La nouvelle a eu l’effet d’un séisme dans les couloirs de ces deux lycées, situés dans le voisinage l’un de l’autre, dans le quartier latin. Les lycées Louis-le-Grand et Henri IV vont se voir retirer dès la rentrée prochaine la possibilité de sélectionner eux-mêmes les lycéens admis à entrer en classe de Seconde.
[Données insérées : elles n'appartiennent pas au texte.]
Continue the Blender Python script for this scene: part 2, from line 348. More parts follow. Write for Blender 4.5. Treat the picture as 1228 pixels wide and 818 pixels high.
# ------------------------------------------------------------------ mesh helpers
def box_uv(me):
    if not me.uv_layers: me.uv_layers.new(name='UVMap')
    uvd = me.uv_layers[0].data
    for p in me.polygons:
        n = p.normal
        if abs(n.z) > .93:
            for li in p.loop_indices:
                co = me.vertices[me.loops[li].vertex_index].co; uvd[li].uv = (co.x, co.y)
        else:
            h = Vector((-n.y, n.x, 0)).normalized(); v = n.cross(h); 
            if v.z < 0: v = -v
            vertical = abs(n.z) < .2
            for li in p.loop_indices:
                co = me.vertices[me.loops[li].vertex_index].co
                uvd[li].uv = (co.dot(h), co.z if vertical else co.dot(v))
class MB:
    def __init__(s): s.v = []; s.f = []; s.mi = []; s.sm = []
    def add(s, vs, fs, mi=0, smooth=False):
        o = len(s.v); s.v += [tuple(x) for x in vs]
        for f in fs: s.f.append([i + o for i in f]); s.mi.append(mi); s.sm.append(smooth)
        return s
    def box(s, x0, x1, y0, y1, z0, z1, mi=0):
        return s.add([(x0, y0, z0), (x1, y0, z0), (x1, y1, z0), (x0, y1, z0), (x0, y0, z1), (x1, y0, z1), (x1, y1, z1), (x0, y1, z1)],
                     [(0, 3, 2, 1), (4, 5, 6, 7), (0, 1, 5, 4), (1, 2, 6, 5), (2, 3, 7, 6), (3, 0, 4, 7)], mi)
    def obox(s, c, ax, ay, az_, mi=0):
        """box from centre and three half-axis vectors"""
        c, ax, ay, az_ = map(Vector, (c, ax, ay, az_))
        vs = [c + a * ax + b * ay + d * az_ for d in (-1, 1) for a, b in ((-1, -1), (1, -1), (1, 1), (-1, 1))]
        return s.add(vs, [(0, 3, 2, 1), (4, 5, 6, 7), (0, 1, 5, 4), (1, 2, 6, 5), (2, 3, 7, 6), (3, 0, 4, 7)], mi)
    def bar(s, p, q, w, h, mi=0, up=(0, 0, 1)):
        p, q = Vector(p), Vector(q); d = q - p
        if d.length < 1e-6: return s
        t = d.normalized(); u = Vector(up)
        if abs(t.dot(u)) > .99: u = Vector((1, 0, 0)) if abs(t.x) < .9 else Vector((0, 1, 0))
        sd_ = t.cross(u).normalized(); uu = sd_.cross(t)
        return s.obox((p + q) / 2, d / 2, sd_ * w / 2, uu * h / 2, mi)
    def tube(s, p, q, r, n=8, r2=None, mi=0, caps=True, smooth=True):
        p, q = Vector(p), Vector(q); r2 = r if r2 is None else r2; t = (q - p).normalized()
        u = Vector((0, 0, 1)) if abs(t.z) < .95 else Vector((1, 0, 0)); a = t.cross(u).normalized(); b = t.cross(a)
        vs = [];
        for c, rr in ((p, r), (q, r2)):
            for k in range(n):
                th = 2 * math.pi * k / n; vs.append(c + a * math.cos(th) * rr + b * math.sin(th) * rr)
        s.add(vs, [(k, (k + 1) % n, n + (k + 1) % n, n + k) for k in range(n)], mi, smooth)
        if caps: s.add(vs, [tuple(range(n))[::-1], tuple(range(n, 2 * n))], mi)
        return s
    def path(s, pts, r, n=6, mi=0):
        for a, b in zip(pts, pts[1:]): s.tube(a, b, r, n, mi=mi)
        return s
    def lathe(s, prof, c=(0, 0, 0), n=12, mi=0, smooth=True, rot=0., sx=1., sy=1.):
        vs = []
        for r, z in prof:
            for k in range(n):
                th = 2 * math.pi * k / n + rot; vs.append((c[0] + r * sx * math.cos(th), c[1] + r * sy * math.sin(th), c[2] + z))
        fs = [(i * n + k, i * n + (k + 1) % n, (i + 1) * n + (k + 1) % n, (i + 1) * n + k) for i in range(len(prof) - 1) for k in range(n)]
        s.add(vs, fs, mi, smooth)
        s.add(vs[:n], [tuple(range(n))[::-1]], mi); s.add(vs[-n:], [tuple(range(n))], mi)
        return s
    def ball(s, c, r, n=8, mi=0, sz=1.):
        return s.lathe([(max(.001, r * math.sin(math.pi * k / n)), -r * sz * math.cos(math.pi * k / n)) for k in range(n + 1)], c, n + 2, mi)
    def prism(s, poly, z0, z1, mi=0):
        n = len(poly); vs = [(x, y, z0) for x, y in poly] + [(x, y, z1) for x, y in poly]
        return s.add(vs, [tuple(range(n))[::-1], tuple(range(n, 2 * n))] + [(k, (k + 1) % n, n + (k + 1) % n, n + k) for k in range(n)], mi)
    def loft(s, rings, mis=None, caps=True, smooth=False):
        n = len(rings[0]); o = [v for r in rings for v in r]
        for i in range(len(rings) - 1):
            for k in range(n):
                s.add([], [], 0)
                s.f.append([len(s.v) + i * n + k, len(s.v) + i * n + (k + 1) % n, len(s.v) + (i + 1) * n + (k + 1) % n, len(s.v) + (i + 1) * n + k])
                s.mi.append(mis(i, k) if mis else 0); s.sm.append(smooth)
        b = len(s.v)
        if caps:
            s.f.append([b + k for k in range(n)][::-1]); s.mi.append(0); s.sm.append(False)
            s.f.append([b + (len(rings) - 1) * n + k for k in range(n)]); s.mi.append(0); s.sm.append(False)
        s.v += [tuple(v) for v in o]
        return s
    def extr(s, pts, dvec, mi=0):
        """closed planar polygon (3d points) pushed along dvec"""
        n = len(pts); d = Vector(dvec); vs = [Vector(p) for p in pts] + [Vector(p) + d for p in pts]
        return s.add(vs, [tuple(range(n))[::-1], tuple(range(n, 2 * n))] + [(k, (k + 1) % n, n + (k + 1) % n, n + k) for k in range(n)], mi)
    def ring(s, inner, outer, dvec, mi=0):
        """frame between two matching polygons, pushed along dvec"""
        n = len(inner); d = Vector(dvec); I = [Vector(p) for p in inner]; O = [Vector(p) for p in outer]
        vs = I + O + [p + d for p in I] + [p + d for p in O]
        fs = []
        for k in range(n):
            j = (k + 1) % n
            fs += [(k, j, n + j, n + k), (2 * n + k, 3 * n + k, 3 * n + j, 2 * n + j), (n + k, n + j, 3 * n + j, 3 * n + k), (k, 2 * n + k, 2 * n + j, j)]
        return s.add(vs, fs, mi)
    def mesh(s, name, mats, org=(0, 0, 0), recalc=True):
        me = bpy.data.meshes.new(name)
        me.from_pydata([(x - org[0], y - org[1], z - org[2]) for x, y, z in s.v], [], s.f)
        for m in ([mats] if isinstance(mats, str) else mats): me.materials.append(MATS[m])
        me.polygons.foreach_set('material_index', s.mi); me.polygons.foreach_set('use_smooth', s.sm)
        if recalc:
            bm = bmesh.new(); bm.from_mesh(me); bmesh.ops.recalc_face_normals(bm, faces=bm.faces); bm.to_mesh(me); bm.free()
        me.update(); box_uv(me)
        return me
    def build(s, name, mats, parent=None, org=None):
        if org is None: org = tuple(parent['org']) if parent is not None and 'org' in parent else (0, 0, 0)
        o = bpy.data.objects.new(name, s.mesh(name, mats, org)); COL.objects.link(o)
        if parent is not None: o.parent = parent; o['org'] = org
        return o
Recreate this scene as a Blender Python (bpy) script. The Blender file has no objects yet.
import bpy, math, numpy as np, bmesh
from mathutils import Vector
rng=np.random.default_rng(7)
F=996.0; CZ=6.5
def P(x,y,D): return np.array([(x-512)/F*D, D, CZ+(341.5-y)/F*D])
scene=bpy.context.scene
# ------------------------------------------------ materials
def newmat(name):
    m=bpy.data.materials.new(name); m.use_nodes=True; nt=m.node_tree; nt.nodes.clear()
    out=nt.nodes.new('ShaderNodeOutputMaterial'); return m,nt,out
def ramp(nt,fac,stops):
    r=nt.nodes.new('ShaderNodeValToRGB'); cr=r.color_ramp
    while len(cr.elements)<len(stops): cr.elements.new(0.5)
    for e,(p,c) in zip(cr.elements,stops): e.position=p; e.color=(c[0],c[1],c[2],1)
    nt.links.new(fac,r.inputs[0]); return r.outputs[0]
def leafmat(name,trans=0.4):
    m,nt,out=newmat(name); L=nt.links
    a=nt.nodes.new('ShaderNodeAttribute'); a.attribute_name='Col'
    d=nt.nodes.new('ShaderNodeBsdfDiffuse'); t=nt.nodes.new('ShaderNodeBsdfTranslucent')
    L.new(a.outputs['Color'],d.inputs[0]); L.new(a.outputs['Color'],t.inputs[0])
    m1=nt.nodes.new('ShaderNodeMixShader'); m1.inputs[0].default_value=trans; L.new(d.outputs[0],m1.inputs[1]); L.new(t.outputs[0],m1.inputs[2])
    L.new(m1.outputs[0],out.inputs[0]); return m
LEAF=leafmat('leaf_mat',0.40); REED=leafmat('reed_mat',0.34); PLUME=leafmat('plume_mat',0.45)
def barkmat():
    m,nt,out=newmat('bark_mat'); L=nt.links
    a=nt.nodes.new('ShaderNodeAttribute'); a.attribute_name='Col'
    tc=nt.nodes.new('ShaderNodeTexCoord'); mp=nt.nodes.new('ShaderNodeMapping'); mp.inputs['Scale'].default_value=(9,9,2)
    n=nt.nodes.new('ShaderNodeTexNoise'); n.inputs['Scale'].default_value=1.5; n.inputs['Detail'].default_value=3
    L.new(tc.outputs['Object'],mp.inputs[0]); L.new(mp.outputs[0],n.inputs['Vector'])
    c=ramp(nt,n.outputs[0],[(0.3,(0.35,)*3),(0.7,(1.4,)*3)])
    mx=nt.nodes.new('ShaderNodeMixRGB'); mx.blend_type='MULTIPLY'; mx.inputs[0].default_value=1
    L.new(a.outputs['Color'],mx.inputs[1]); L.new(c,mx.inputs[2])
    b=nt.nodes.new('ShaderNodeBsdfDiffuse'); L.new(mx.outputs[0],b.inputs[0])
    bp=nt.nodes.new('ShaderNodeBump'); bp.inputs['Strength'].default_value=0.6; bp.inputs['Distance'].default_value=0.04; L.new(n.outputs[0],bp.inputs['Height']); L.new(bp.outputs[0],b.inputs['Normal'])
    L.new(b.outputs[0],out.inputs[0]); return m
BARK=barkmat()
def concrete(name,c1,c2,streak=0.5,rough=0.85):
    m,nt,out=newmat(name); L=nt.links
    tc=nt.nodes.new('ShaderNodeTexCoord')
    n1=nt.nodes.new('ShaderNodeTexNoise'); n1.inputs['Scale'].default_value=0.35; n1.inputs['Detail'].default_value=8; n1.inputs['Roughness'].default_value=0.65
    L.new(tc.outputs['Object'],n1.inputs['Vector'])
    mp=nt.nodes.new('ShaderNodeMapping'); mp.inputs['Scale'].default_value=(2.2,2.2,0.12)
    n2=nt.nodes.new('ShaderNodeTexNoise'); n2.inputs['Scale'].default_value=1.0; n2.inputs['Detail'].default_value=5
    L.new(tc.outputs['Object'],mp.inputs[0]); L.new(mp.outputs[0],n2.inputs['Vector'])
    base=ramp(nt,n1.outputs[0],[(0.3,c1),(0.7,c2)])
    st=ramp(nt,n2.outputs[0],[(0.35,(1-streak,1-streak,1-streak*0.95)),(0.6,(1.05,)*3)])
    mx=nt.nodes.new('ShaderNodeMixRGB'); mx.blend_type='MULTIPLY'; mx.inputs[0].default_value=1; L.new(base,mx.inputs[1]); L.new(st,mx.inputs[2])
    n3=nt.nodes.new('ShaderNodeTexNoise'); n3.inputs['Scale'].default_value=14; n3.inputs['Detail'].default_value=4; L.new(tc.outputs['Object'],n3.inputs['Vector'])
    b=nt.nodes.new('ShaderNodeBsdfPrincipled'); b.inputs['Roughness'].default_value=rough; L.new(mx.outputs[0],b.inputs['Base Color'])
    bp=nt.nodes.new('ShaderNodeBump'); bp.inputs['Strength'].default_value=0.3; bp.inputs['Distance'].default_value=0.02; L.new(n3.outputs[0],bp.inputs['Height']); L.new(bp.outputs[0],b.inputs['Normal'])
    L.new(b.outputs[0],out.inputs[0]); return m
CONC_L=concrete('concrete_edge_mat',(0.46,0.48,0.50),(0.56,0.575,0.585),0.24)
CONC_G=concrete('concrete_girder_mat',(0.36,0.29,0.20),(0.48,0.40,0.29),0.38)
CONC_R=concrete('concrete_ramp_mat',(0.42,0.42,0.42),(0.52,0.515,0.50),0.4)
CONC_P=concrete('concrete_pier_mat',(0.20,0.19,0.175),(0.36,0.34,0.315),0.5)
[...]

Contrairement en effet au reste de l’enseignement secondaire public, les deux lycées n’appartenaient à aucun secteur de l’Académie de Paris et recrutaient leurs élèves au terme d’un examen minutieux de leur dossier scolaire, incluant les bulletins de notes du collège, une lettre de motivation, parfois des lettres de recommandation d’un professeur principal…
Une exception, gage évidemment d’excellence pour ces établissements de grande renommée convoités par les meilleurs élèves, qui s’achèvera donc à compter de septembre prochain puisque Henri IV et Louis-le-Grand vont être intégrés à la procédure générale de répartition des élèves pour l’entrée en classe de Seconde.